Apesar de ser uma construção antiga, a comunidade rejeitou o tombamento histórico do prédio. No ano passado, o pároco recebeu um comunicado do Condephaat (Conselho de Defesa do Patrimônio Histórico, Arqueológico, Artístico e Turístico) que informava que um processo corria há seis anos e que a construção seria tombada. “Foi aí que toda a comunidade se mobilizou e fizeram um abaixo-assinado para que o conselho revisse essa decisão, já que a comunidade não se interessava pelo tombamento. Não precisamos nem protocolar e o próprio Condephaat optou pelo destombamento. Conseguimos mostrar que não era o nosso caso, porque nós não temos nada de histórico, nenhuma imagem, nenhum cálice daquela época e até mesmo os vitrais são de acrílico.”

O padre também destacou a tradição das quermesses da igreja. “Acredito que nossas festas são feitas há 40 anos. Neste ano passaram em torno de 18 mil pessoas em nossa quermesse em seis finais de semana.”

Cida evita viajar para não ter saudade

Pelas ruas do Camilópolis, não tem quem não conheça a dona Cida. Maria Aparecida Lazinski, 70 anos, mora no bairro há 67 e acompanhou eventos importantes, como a fundação da Igreja São Camilo de Lellis, os primeiros anos do cemitério e do Cinema Iporanga, que funcionou durante as décadas de 1960, 1970 e 1980.

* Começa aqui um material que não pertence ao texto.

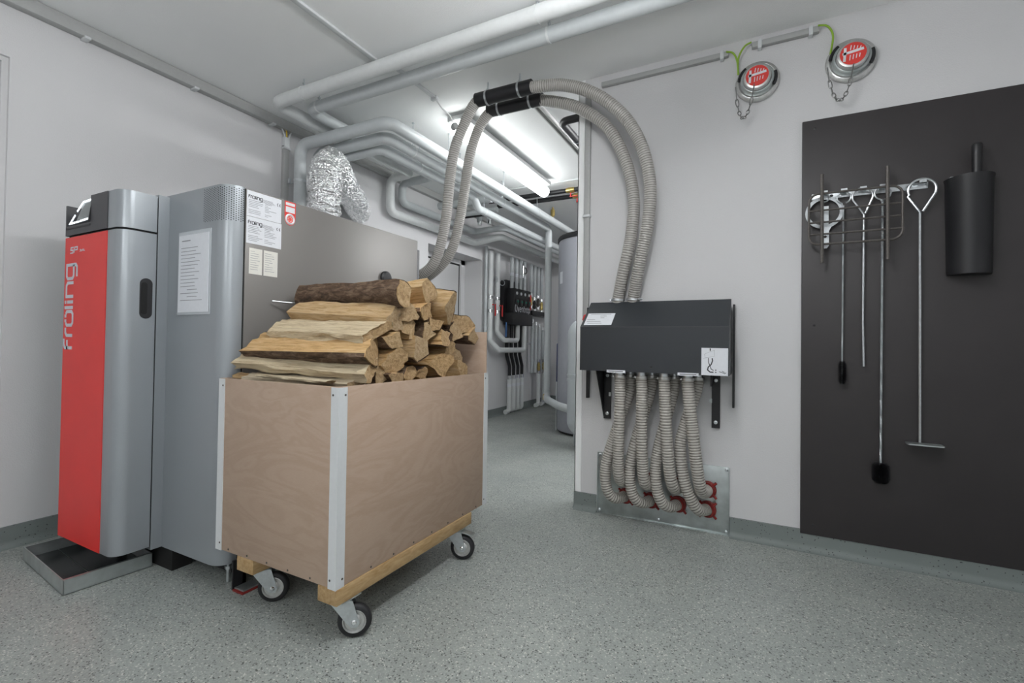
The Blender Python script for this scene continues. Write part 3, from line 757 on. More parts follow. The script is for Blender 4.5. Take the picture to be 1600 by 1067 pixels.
# ================================================================== HOSES
def hose(mb, path, r, pitch, seg=16, depth=.075, duty=.55):
    P = spline(path, pitch/4); pts, rs, ms = [], [], []
    for i, p in enumerate(P):
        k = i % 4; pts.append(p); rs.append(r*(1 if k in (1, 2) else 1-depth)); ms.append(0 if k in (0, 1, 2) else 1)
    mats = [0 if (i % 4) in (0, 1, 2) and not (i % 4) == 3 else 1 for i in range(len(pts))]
    mb.tube(pts, rs, seg, True, 0, mats); return mb
def clamp(c, axis, r, parent, name='hose_clamp', mt='steel', side=None):
    c = Vector(c); ax = Vector(axis).normalized()
    b = MB().annulus(c-ax*.007, ax, [(0, r), (0, r+.003), (.014, r+.003), (.014, r)], 24)
    sd = Vector(side) if side else ax.orthogonal(); sd = (sd-ax*sd.dot(ax)).normalized()
    tn = ax.cross(sd)
    b.tube([c+sd*(r+.010)-tn*.02, c+sd*(r+.010)+tn*.02], .0055, 8)
    return obj(name, b, M[mt], parent)
# ---- manifold box on the wall
ma = thing('suction_manifold', (-.555, 2.95, .95), 'anthracite metal switching box with sloped lid on the white wall', 'manifold')
prf = [(3.062, 1.395), (2.83, 1.224), (2.83, .952), (2.833, .952), (2.833, 1.222), (3.0, 1.345), (3.0, .97), (3.062, .97)]
obj('hood', MB().prism([(3.062, 1.34), (3.004, 1.34), (3.0, 1.389), (2.79, 1.222), (2.79, .954), (3.062, .954)], 'x', -.970, -.127), M['manifold'], ma, 20)
obj('hood_fold', MB().box(-.970, -.127, 2.7885, 2.7905, 1.2195, 1.2225), M['anth'], ma)
for (a, b_) in ((-1.008, -.992), (-.120, -.108)):
    obj('back_flange', MB().box(a, b_, 3.03, 3.062, .755, 1.36), M['black'], ma)
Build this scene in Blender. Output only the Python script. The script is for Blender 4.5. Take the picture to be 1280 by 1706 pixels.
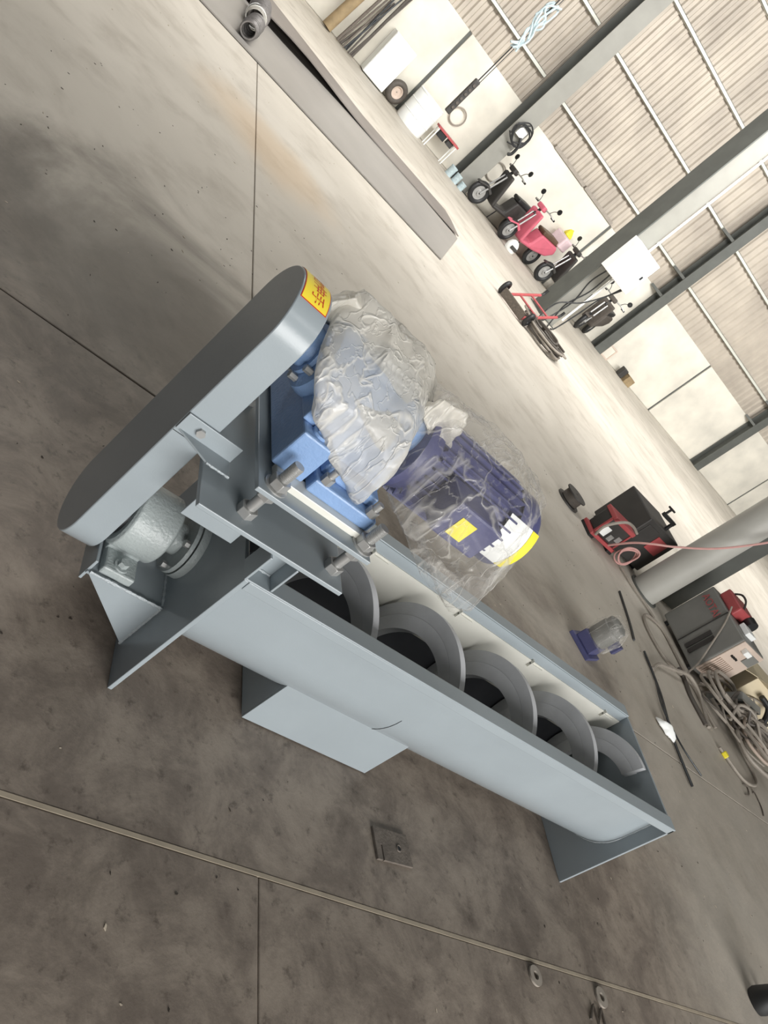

Até hoje participa das atividades da igreja, sendo que exerce a função de tesoureira na paróquia e também integra o apostolado da oração. Tem na memória a época em que a construção ainda era uma pequena capela que ficava em outro terreno. “Fui uma das primeiras crianças a receber a comunhão aqui e me lembro até hoje das nossas quermesses, que continuam até hoje e estão cada vez maiores”, afirmou.

Ela também tem lembranças do Cine Iporanga, que funcionou até 1982 e atualmente abriga igreja evangélica. “Frequentava bastante o cinema, mas, como não tinha dinheiro para todas as matinês, inventava para o porteiro que precisava chamar alguém para avisar que outra pessoa morreu. Um dia ele percebeu e tive que sair da sessão escoltada por dois policiais”, disse, em meio a risadas.

Dona Cida criou toda a família no bairro e, dos seis filhos, somente um não mora ali. Segundo ela, não está nos planos se mudar do Camilópolis. “Não conseguiria viver em outro lugar. Foi aqui que meu avô construiu a nossa casa, que foi uma das primeiras. Aqui está toda a minha família e os meus amigos”, garantiu.

Ela confessa que até evita viajar por causa da saudade. “Aonde quer que eu vá, meu pensamento está aqui.”